Her dancing is exuberant and uninhibited – she wore flowing dresses which looked as though any minute they would slip off her slender frame and there was scandal at one point when she bared her breasts during a performance. The first time she hits the stage is exceptionally ho-hum because it’s in a Paris nightclub and she’s a conventional, if very attractive, dancer of the ooh-la-la persuasion. But when she gets into her stride as a serious dancer, then visually it’s a treat, as she commands the stage – and screen- in a series of sexually provocative sinuous movements.

But, unfortunately, once is enough.
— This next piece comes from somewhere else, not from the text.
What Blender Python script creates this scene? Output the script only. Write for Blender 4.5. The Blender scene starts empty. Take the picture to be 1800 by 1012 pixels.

You’d have to know a lot more about artistic dance than I do – and I guess the bulk of the original and contemporary cinematic audience – to know what changes she implemented and how, apart from her individual style (she danced solo not as part of an ensemble), her act developed and how it impacted on dance. She ran her own dance schools which probably liberated a ton of young women who were in the mood to be liberated.
But, as a biopic, even with 30 minutes knocked out, it’s way too long at the remaining 140 minutes, and the rest of the cast struggle to offer any competition to the lustrous Isadora.
Vanessa Redgrave, Oscar-nominated, is the best reason to watch and she is certainly compelling and, oddly enough, though there is plenty of incident and drama it somehow isn’t dramatically compelling.
She is generally naïve in her politics and her innocence in this department works to the advantage of the character. But mostly, we flit like a mobile time capsule through different periods, each well defined cinematically, and even though it’s clearly much harder to (in visual terms on film) convince as a genuine dancer than as, for example, a pianist, unless you were an expert on dance you wouldn’t know what to complain about.
You end up with a biopic about an interesting woman rather than a fascinating biopic. Vanessa Redgrave (Blow-Up, 1966) delivers another of her flawed characters and holds the screen effortlessly. The same cannot be said of the insipid males, James Fox (Thoroughly Modern Millie, 1967) and a miscast Jason Robards (Hour of the Gun, 1967).
Hard to know what the plans were of director Karel Reisz (Morgan!/Morgan, A Suitable Case for Treatment, 1966) because this isn’t his 168-minute version (the one that was released in the U.S. after disastrous opening weekend was trimmed to 128 minutes and in the UK to 140 minutes). Written by Melvyn Bragg (Play Dirty, 1969) and Clive Exton (10 Rillington Place, 1969) from a number of sources.
Sheds an interesting, but not enough, light on a legendary character.